Biz kamuculuğun köklerini atan Mahmut Esat Bey'in torunları olarak, en iyi çözümün kamucu çözümler olduğunun farkına varacağız.
Tarihin her sürecin de tüm milletlerin kahramanları olmuştur. Bizim kahramanlarımız ise saymakla bitmez. Kimileri cepheden cepheye koşarken şehit olmuş, adını bile bilmediğimiz Mehmetçiklerimiz, kimileri ise gericiliğin hedef tahtasında olan Cumhuriyetçi Aydınlarımız. Bugün bahsedeceğimiz kahramanımız ise sadece geçmişi aydınlatmakla kalmayıp, geleceğimize de ışık tutan, şu anda bile bize gerek eserleriyle gerek sözleriyle yol gösteren Türk devriminin ve Kemalist Devrimin kuramcılarından olan, Mahmut Esat Bozkurt.

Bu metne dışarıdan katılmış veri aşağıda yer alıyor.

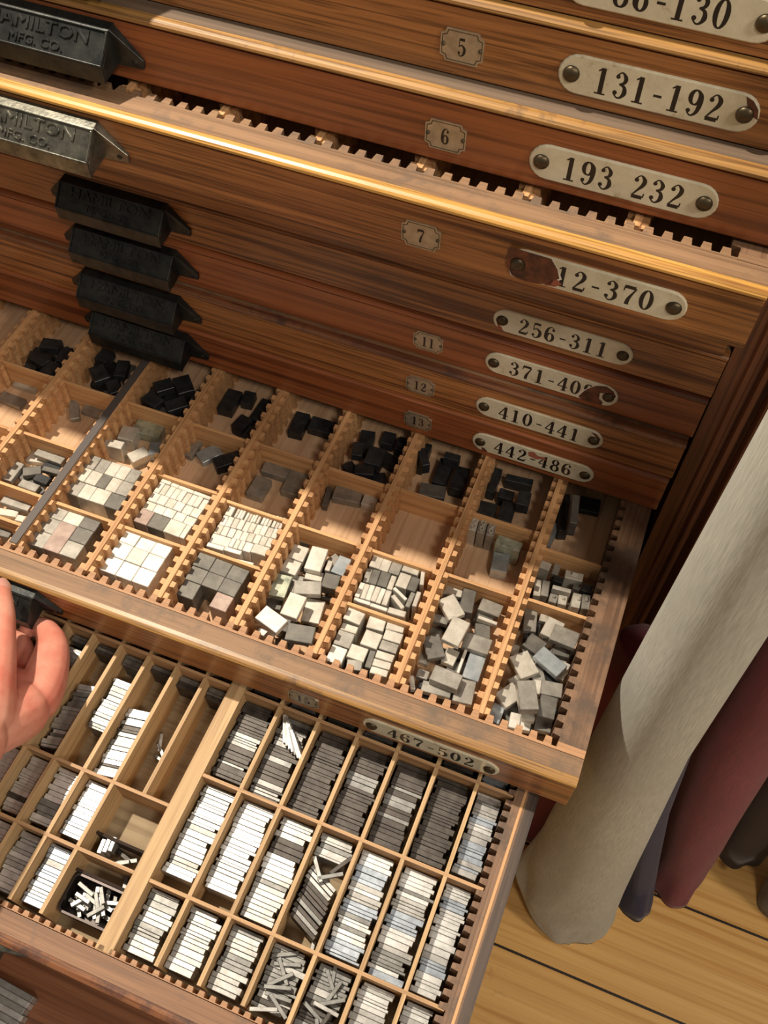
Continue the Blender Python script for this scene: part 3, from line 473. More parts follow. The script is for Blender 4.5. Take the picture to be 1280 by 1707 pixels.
'C6r4':[(-.0457,.1661,.0098,.021,-.5008,-.0187,.0108,'M'),(-.0529,.1971,.0136,.0188,.8695,-.0217,.0078,'D'),(-.0591,.132,.0101,.018,-.0333,-.0192,.0103,'K'),(-.0347,.2031,.0096,.0148,.9098,-.0204,.0091,'D'),(-.0576,.1749,.0091,.0143,.6734,-.0194,.0101,'M'),(-.0334,.1403,.0147,.0165,.3844,-.0194,.0101,'M'),(-.0539,.1484,.0093,.0156,.8318,-.0186,.0109,'D'),(-.0317,.1866,.0095,.0188,-.6612,-.0193,.0102,'K'),(-.0363,.1607,.0112,.0197,-.5085,-.0199,.0096,'K'),(-.0457,.1288,.0091,.0147,.0658,-.0185,.011,'M'),(-.0677,.1499,.0081,.01,-.1102,-.0243,.005,'W'),(-.0292,.1582,.0057,.0149,.1469,-.0147,.005,'L'),(-.0652,.207,.0087,.0148,.054,-.0165,.005,'B'),(-.0513,.2075,.0078,.012,-.1114,-.0165,.005,'W'),(-.0433,.2086,.0073,.008,-.1371,-.0152,.005,'W'),(-.0317,.204,.0119,.0092,-.1016,-.0152,.005,'M'),(-.0433,.178,.0064,.0113,-.2213,-.0135,.005,'W'),(-.0347,.1443,.0131,.006,-.0955,-.0142,.005,'D'),(-.0541,.121,.0063,.0065,-.0403,-.014,.005,'L'),(-.0337,.1783,.0154,.0113,-.1537,-.0083,.005,'M'),(-.0632,.1266,.0098,.0191,-.1999,-.014,.005,'M'),(-.0432,.2034,.009,.0066,-.0806,-.01,.005,'L'),(-.0546,.1454,.014,.0131,.3256,-.0134,.005,'D'),(-.0457,.1304,.0133,.0166,.1432,-.0088,.005,'L'),(-.0358,.1364,.0195,.0139,.0638,-.0036,.005,'M'),(-.0404,.1577,.0225,.0125,.4369,-.0082,.005,'B'),(-.0573,.1643,.0151,.0192,-.7461,-.0135,.005,'L'),(-.0606,.1926,.0163,.0136,-.9537,-.0113,.005,'L'),(-.0329,.1953,.0122,.0168,-.0915,-.0031,.005,'D'),(-.0485,.1958,.0132,.022,-.4016,.0051,.008,'M')],
'Cm1r3':[(-.4796,.1547,.0128,.0194,-1.1153,-.022,.0075,'D'),(-.4753,.1308,.0114,.0201,-1.2205,-.0222,.0073,'K'),(-.4919,.1438,.0093,.015,.558,-.0207,.0088,'D'),(-.4615,.1494,.0094,.0171,-.0083,-.0214,.0081,'K'),(-.4967,.1206,.0167,.0177,-.2317,-.0248,.0045,'L'),(-.4823,.1221,.0266,.0104,.0264,-.0175,.0045,'M'),(-.5002,.1492,.0089,.0199,.003,-.016,.0045,'M'),(-.4864,.143,.015,.0089,-.5513,-.016,.0045,'D'),(-.4707,.136,.0197,.005,-.0768,-.0167,.0045,'D'),(-.4748,.1467,.0134,.008,.0414,-.0167,.0045,'K'),(-.4811,.1564,.0172,.0077,.0144,-.0173,.0045,'M')],
'C6r3':[(-.0669,.0798,.0112,.0071,.0649,-.007,.0225,'L'),(-.0566,.0802,.0052,.0096,.0369,-.007,.0225,'M'),(-.0423,.0808,.0139,.0072,-.08,-.007,.0225,'L'),(-.0658,.1015,.0054,.0147,-.2042,-.007,.0225,'L'),(-.0599,.0999,.0057,.0139,-.1465,-.007,.0225,'M'),(-.0481,.0958,.0143,.0035,-.0756,-.007,.0225,'W'),(-.038,.0903,.0057,.0033,.0948,-.007,.0225,'D'),(-.052,.1062,.0062,.0075,-.0509,-.007,.0225,'M'),(-.0451,.1051,.0066,.0081,-.1134,-.007,.0225,'L'),(-.0352,.1015,.0067,.0127,-.1039,-.007,.0225,'L'),(-.0281,.1001,.0063,.0129,-.1664,-.007,.0225,'M'),(-.0527,.0884,.0072,.0049,-.0326,-.007,.0225,'K'),(-.0303,.088,.0082,.0069,.0038,-.007,.0225,'K')],
'C5r2':[(-.1292,.0626,.0065,.013,-.0814,-.008,.0215,'L'),(-.122,.0622,.0066,.0138,-.0934,-.008,.0215,'M'),(-.1147,.0617,.0065,.0141,-.1005,-.008,.0215,'M'),(-.0977,.07,.0204,.009,.034,-.008,.0215,'G'),(-.0995,.0833,.0131,.0169,-.1368,-.0173,.012,'B')],
'C3r2':[(-.237,.0642,.0236,.0127,-.1248,-.0213,.008,'M'),(-.2176,.0632,.0124,.0108,-.0565,-.0213,.008,'L'),(-.2521,.0721,.0045,.0198,-.1437,-.0213,.008,'D')],
'C2r2':[(-.3028,.0625,.0232,.0117,-.0158,-.0213,.008,'M'),(-.3084,.0842,.0142,.0206,.023,-.0213,.008,'M'),(-.2823,.0694,.0168,.0236,-.033,-.0213,.008,'M')],
'C1r2':[(-.3783,.0659,.0071,.0205,.0439,-.0233,.006,'M'),(-.3633,.0665,.0198,.0132,-.9656,-.0233,.006,'B'),(-.344,.069,.0241,.0116,-.7752,-.0193,.01,'K')],
'C0r2':[(-.4222,.0643,.0251,.0141,-.0854,-.0193,.01,'G'),(-.4062,.0821,.0098,.014,-.3397,-.0193,.01,'B'),(-.4333,.0783,.0143,.0151,-.1547,-.0153,.014,'L'),(-.416,.0928,.0162,.0113,-.9521,-.0193,.01,'L'),(-.4361,.0955,.0166,.0082,-.1007,-.0113,.018,'L')],
'Cm1r2':[(-.4954,.0661,.0083,.0221,-.6122,-.0243,.005,'M'),(-.4782,.0598,.0216,.0123,.0004,-.0243,.005,'M')],
'Cm1r4':[(-.4881,.1828,.0208,.0066,-.1828,-.0243,.005,'L'),(-.4738,.1836,.0075,.0062,-.1209,-.0243,.005,'L'),(-.4819,.1733,.0257,.0102,-.016,-.0191,.005,'M')],
'Cm1r5':[(-.4761,.2025,.0168,.0102,-.1039,-.0173,.012,'D')],
'Cm2r2':[(-.5501,.0565,.0228,.0095,-.0306,-.0243,.005,'L'),(-.5523,.0765,.0238,.0106,.0507,-.0243,.005,'M')],
'C1r1':[(-.3725,.0078,.0139,.0254,-.0292,-.0203,.009,'K'),(-.3587,-.0013,.0102,.0145,-.0904,-.0203,.009,'K'),(-.3416,.0074,.011,.0252,.0556,-.0203,.009,'K'),(-.3499,.0293,.012,.0156,.2022,-.0175,.012,'K'),(-.3397,.04,.0094,.0215,.1288,-.0198,.0097,'K')],
'C2r1':[(-.3052,.0089,.0128,.0245,-.0679,-.0203,.009,'K'),(-.2856,.0037,.0221,.0144,-.0128,-.0203,.009,'K')],
'C3r1':[(-.2432,.0071,.0125,.0242,-.1839,-.0193,.01,'K'),(-.2291,.0275,.0132,.012,.0618,-.0193,.01,'K'),(-.2265,-.0035,.011,.0138,-.087,-.0193,.01,'K'),(-.2135,-.0018,.009,.0148,.0402,-.0193,.01,'K'),(-.2433,.0404,.0094,.0145,-.9197,-.0178,.0117,'K'),(-.2212,.015,.0132,.0209,-1.3191,-.0232,.0063,'K'),(-.2186,.0415,.0135,.0147,.985,-.0202,.0093,'K'),(-.2269,.0285,.0145,.0188,-.0564,-.0069,.0071,'K'),(-.2426,.0273,.0091,.0142,-.2288,-.0064,.0076,'K'),(-.2294,.0457,.0098,.0156,1.2883,-.0064,.0076,'K')],
'C4r1':[(-.1708,.0145,.0116,.027,-.0506,-.0173,.012,'K'),(-.1553,.0162,.012,.0245,-.0571,-.0173,.012,'K'),(-.1724,.0369,.0215,.0126,-.1712,-.0173,.012,'D'),(-.191,.0041,.0051,.0265,-.0049,-.0173,.012,'K'),(-.1887,.0155,.0069,.0183,-.6055,-.0051,.012,'K'),(-.1665,.006,.0132,.0067,-.0236,-.0051,.012,'K')],
'C5r1':[(-.1277,.007,.0071,.0262,-.021,-.0173,.012,'K'),(-.1083,-.001,.0229,.007,-.1017,-.0173,.012,'K'),(-.1145,.0176,.0124,.0097,.0101,-.0173,.012,'K'),(-.1245,.0379,.0143,.0142,-.0713,-.0173,.012,'K'),(-.1088,.0343,.0117,.0201,-.0494,-.0173,.012,'K'),(-.0986,.0253,.0104,.0139,-.0962,-.0051,.012,'K')],
'C6r1':[(-.0631,.0179,.0043,.0277,-.2701,-.0093,.02,'K'),(-.0574,.031,.0058,.0278,-.1773,.0089,.018,'D'),(-.0649,.0248,.0077,.0255,-.3332,-.0153,.014,'K'),(-.0468,-.0029,.0166,.0144,-.1122,-.0233,.006,'K'),(-.0685,.0394,.0055,.0242,.1182,-.0213,.008,'B')],
'C0r1':[(-.4361,.0241,.011,.0193,-.377,-.0183,.011,'K'),(-.4173,.0219,.0196,.0217,-.2226,-.0183,.011,'K'),(-.4046,.0419,.0114,.0165,-.0045,-.0229,.0066,'K'),(-.421,.0439,.0103,.0182,-1.277,-.0181,.0114,'D'),(-.4014,.013,.0104,.0171,-.0269,-.0233,.0062,'D'),(-.4112,.017,.0149,.0202,-.7528,-.0066,.0074,'K'),(-.4066,.0396,.0126,.0181,.765,-.0067,.0073,'K'),(-.4267,.0242,.013,.0159,.7858,-.0068,.0072,'K'),(-.4277,.043,.0123,.0167,-1.2825,-.0064,.0076,'K')],
'Cm1r1':[(-.4851,.0298,.0242,.0112,-.2116,-.0213,.008,'K'),(-.4959,.015,.0181,.018,-.2363,-.0213,.008,'K'),(-.4731,.04,.0092,.015,1.259,-.0227,.0068,'D'),(-.4895,.0146,.0142,.0179,-.2794,-.0218,.0077,'K'),(-.4658,.0142,.0123,.0189,-.0255,-.0175,.012,'D'),(-.486,.0327,.0137,.0186,-.8568,-.0069,.0071,'K'),(-.4706,.0205,.0106,.0192,-.2959,-.0068,.0072,'K'),(-.4658,.0421,.0111,.0155,-.8473,-.0064,.0076,'K'),(-.4923,.0125,.0124,.0148,.0282,-.0063,.0077,'K')],
'Cm2r1':[(-.5551,.0239,.0222,.0218,-.2981,-.0213,.008,'K'),(-.5365,.0341,.01,.0156,.5977,-.0212,.0083,'K'),(-.5369,.0142,.0111,.016,.461,-.0194,.0101,'D'),(-.5537,.0437,.0121,.0141,-.1799,-.0188,.0107,'K'),(-.5266,.0382,.0091,.0162,.559,-.02,.0095,'D'),(-.5439,.0183,.0116,.0176,1.3402,-.006,.008,'K'),(-.5432,.0384,.0093,.0169,-1.3296,-.0067,.0073,'K'),(-.5257,.0252,.0104,.0179,-.2087,-.0065,.0075,'K'),(-.5284,.0441,.0113,.0148,.1318,-.0065,.0075,'K')],
}

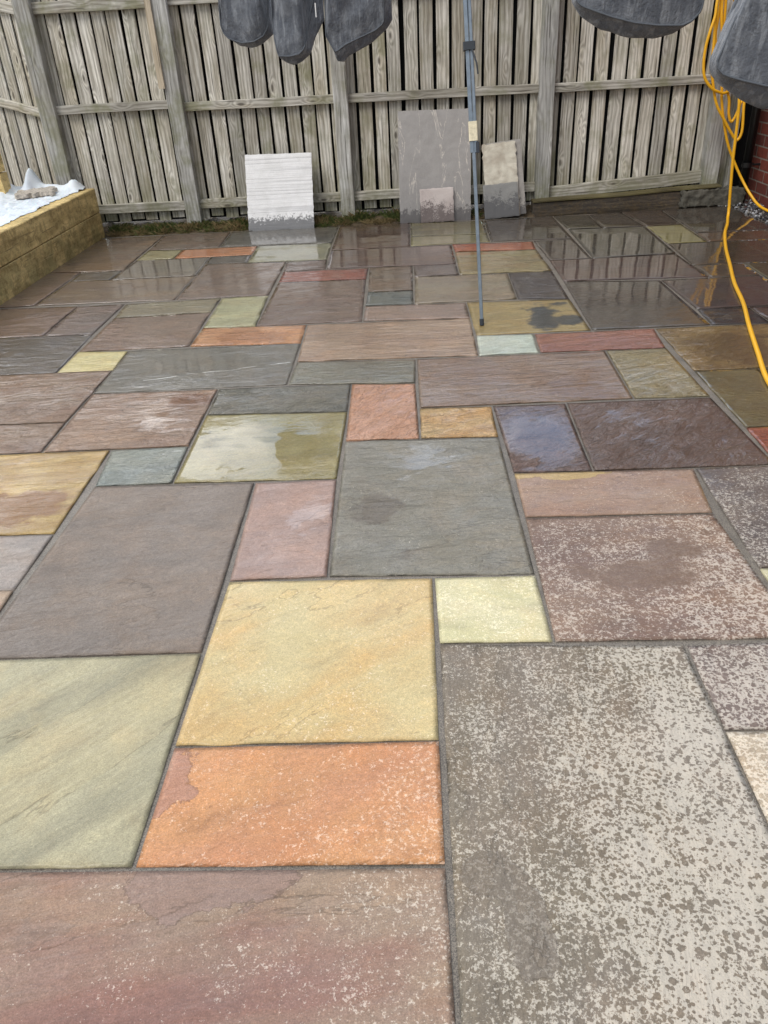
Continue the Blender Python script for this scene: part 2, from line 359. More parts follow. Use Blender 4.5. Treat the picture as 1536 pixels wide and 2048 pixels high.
# ------------------------------------------------------------------ patio slabs
NODE = {(0, 0): (0.018, 0.045), (0, 1): (0.012, -0.005), (1, 0): (-0.016, 0.024), (2, 0): (0.043, -0.038), (0, -1): (-0.015, -0.015), (0, -2): (-0.021, -0.014), (-2, -1): (0.021, -0.016), (-2, 1): (0.042, 0.031), (-2, -2): (0.011, 0.003), (-1, 1): (0.002, 0.055), (1, 1): (-0.017, -0.007), (3, 2): (-0.027, -0.019), (1, 2): (0.009, 0.012), (1, 3): (0.017, 0.007), (3, 3): (0.091, -0.034), (-2, 3): (-0.015, -0.001), (-1, 3): (-0.038, 0.013), (-3, 3): (-0.014, 0.047), (-1, 4): (-0.01, 0.021), (1, 4): (-0.035, -0.024), (-4, 3): (0.038, 0.042), (-4, 4): (-0.072, 0.021), (-3, 4): (-0.045, 0.046), (-1, 5): (-0.02, -0.036), (-3, 5): (-0.038, 0.035), (-7, 18): (0.005, -0.123), (-5, 18): (-0.089, -0.082), (-2, 18): (0.008, -0.034), (0, 18): (0.008, 0.014), (2, 18): (0.061, -0.205), (-7, 14): (0.045, -0.125), (-8, 14): (0.021, -0.082), (-7, 16): (0.071, -0.026), (-5, 16): (-0.026, 0.016), (-2, 16): (-0.039, -0.118), (0, 15): (-0.018, 0.048), (3, 15): (0.019, -0.039), (3, 14): (-0.027, 0.099), (-2, 13): (0.018, 0.102), (-3, 14): (-0.009, -0.019), (1, 13): (0.003, 0.053), (3, 12): (0.003, 0.047), (-1, 13): (0.008, 0.011), (5, 18): (-0.0, -0.137), (5, 16): (-0.013, 0.082), (6, 16): (0.071, 0.075), (7, 16): (0.021, 0.11), (7, 14): (-0.024, 0.056), (6, 14): (0.035, 0.029), (3, 10): (-0.029, -0.118), (5, 8): (-0.0, 0.005), (3, 8): (-0.016, -0.005), (4, 8): (0.033, -0.04), (-5, 11): (0.013, 0.074), (-4, 11): (-0.006, 0.055), (-3, 9): (0.037, 0.045), (-6, 11): (-0.001, -0.073), (-7, 11): (0.011, -0.101), (-6, 8): (0.057, -0.003), (-6, 9): (-0.006, -0.041), (-6, 7): (0.063, -0.014), (-5, 8): (-0.026, -0.073), (-5, 7): (0.005, -0.007), (1, 7): (-0.03, -0.016), (-2, 7): (0.021, 0.049), (-2, 9): (-0.008, 0.001), (2, 12): (0.043, -0.008), (0, 12): (0.019, 0.078), (0, 10): (-0.01, 0.018), (2, -1): (0.022, 0.019), (3, 1): (0.038, -0.019), (-4, 2): (-0.034, -0.001), (-4, 1): (-0.038, -0.009), (-5, 6): (-0.013, 0.022), (-3, 6): (-0.053, -0.003), (-5, 4): (0.003, 0.024), (-5, 5): (-0.015, -0.037), (-2, 8): (-0.002, -0.043), (-2, 6): (-0.008, 0.066), (0, 7): (-0.034, -0.057), (0, 6): (-0.058, -0.082), (-1, 6): (-0.028, -0.008), (0, 4): (-0.04, 0.019), (0, 5): (-0.034, -0.011), (1, 5): (-0.026, -0.04), (2, 5): (-0.01, -0.036), (2, 3): (-0.06, -0.026), (4, 5): (-0.028, -0.007), (3, 7): (-0.015, -0.028), (3, 5): (-0.067, 0.027), (4, 7): (-0.052, -0.018), (4, 6): (0.04, -0.05), (5, 6): (-0.026, -0.054), (4, 4): (0.047, -0.015), (1, 8): (0.008, -0.012), (2, 8): (-0.007, -0.077), (2, 7): (-0.048, 0.005), (1, 10): (-0.006, -0.03), (1, 9): (-0.005, -0.05), (-1, 10): (0.026, 0.036), (-1, 9): (0.016, 0.052), (-1, 11): (0.042, 0.011), (0, 11): (-0.01, 0.006), (0, 13): (0.013, 0.054), (1, 12): (0.005, 0.072), (2, 10): (-0.01, 0.036), (1, 15): (0.01, -0.001), (1, 14): (0.031, 0.236), (2, 16): (-0.002, 0.017), (2, 15): (-0.014, 0.129), (0, 16): (-0.002, 0.221), (-3, 13): (0.026, 0.055), (-1, 12): (-0.016, 0.051), (-3, 12): (0.038, 0.096), (-2, 14): (-0.026, 0.05), (-4, 16): (0.003, -0.113), (-4, 14): (0.025, 0.075), (-6, 16): (0.023, -0.135), (-4, 15): (0.001, -0.066), (-6, 15): (0.027, -0.101), (-7, 15): (0.063, -0.098), (-9, 18): (0.052, -0.177), (-8, 11): (0.0, 0.088), (-7, 13): (0.004, 0.007), (-8, 13): (0.038, 0.042), (-5, 15): (-0.04, -0.126), (-5, 14): (-0.01, 0.148), (-3, 11): (-0.014, 0.12), (-4, 9): (0.039, 0.063), (-4, 10): (-0.012, 0.074), (-6, 10): (0.071, -0.041), (-4, 8): (0.025, 0.037), (-7, 9): (0.03, -0.0), (4, 18): (0.008, 0.001), (6, 18): (-0.063, 0.153), (7, 18): (0.068, 0.118), (7, 17): (0.059, -0.266), (9, 18): (0.069, 0.252), (4, 16): (0.086, 0.188), (3, 13): (0.078, -0.036), (4, 13): (0.049, -0.06), (6, 13): (-0.054, 0.064), (6, 11): (-0.017, -0.0), (3, 11): (0.066, 0.168), (5, 11): (-0.015, -0.07), (6, 12): (-0.05, -0.013), (7, 12): (0.017, -0.002), (5, 9): (0.044, -0.086), (6, 9): (-0.03, -0.086)}
def node(i, j):
    if (i, j) in NODE: d = NODE[(i, j)]; return i + d[0], j + d[1]
    sx = sy = sw = 0
    for (a, b), d in NODE.items():
        r2 = (a - i) ** 2 + ((b - j)) ** 2
        if r2 < 5: k = 1 / (r2 + .3) ** 1.5; sx += d[0] * k; sy += d[1] * k; sw += k
    sw += .6
    return i + sx / sw * .8, j + sy / sw * .8
def sstep(a, b, x):
    t = max(0, min(1, (x - a) / (b - a))) if a != b else float(x > a); return t * t * (3 - 2 * t)
def dryness(x, y):
    """how far the surface has dried, in modules; front right dries first"""
    d = sstep(-1.5, 3.2, x * .95 - y * .62 - .3) * sstep(4.6, .6, y)
    d = max(d, sstep(.2, 3.5, x + .4 - y * .3) * sstep(3.4, .5, y) * .8)
    n = noise.noise(Vector((x * .7, y * .7, 3.3)))
    return max(0, min(1, d + n * .22 * (d > .02)))
def wetness(x, y):
    w_ = .35 + .65 * sstep(1.0, 4.5, y + .25 * max(0, x) - .1 * abs(x + 2))
    return max(.25, min(1, w_ + noise.noise(Vector((x * .8, y * .8, 7))) * .2))
K = 1.0   # display colour -> albedo
def alb(c, k=.90):
    l = lin(c); m = .3 * l[0] + .55 * l[1] + .15 * l[2]; return tuple(min(.85, (m + (v - m) * .80) * k * wq) for v, wq in zip(l, (1.015, 1.0, .91)))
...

MAHMUT ESAT BOZKURT KİMDİR?
Mahmut Esat Bozkurt 1892’de Kuşadası’nda doğdu. İlköğretimini Kuşadası ve İzmir Yusuf Ziya Mektebi’nde yapan Mahmut Esat Bey, İzmir İdadisini bitirdikten sonra 1908’de İstanbul’da Hukuk Mektebi’ne girdi. Oradaki en genç öğrenciydi ancak derslerinde oldukça başarılıydı. 1912’de, İstanbul Hukuk Mektebi’nden mezun olan Mahmut Esat Bey, İsviçre ‘de Freiburg Üniversitesi’nde yeniden hukuk eğitimi gördü ve ‘Osmanlı Kapitülasyonları Rejimi Üzerine’ adlı doktora tezi hazırladı. Bu konuyu seçmesinin sebebi tesadüf değildi çünkü Osmanlı Devleti I. Dünya Savaşı’nın başladığı zamanlar kapitülasyonları tek yönlü kaldırmıştı. Mahmut Esat Bey’e göre kapitülasyonların tek taraflı olarak kaldırılması hukuka aykırı bir durum değildir. Onun bu haklılığı Freiburg Üniversitesi'nde takdir derecesiyle kabul edilmiştir. Bu tezi ona "Hukuk Doktoru" unvanı vermiştir. 1919’da İsviçre’nin Lozan kentinde kurulan Türk Talebe Cemiyeti’nin başkanlığına seçilen Mahmut Esat Bozkurt, Kurtuluş Savaşı’na katılmak üzere Avrupa'daki eğitimini yarıda bırakıp, yurda döndü.
YAZI ALANINDAKİ BAŞARISI
Mahmut Esat Bozkurt’un, hukuk eğitiminin birinci senesinde yazılarına İzmir Gazetesinde rastlamak mümkündür. Dönemine göre oldukça sade ve anlaşılır bir yazı dili vardır. Yazılarının konularına baktığımızda ise yurt sevgisi, insan sevgisi ve ulusal sorunlar gibi pek çok konulara yer verdiğini görüyoruz. Vatanına bağlılığını daha gençliğinin ilk yıllarında yazdığı yazılardan da anlamak mümkündür. Gericiliğe karşı ilk tepkilerini 31 Mart ayaklanmasına karşı bir yazı yazarak dile getirmiştir ve o yazısında şöyle demiştir: “Din elden gidiyor riyakarlığı ile kutsal vatanımız karmakarışık ediliyor.” Ve bu görüşlerini de ömrünün sonuna kadar sürdürmüştür. Yine başka bir yazısında da “milli tarih”ten bahsetmiştir. “Milli tarih”e ulaşırsak, bize ne gibi yararlar sağlayacağını ise şöyle dile getirmiştir: “Çünkü tarih geçmişin aynasıdır. Geçmişte vuku bulmuş ibrete değer olayları geleceğe yansıtır. Bu bakımdan tarih geleceğin rehberidir. Gidilecek yolu o gösterir.”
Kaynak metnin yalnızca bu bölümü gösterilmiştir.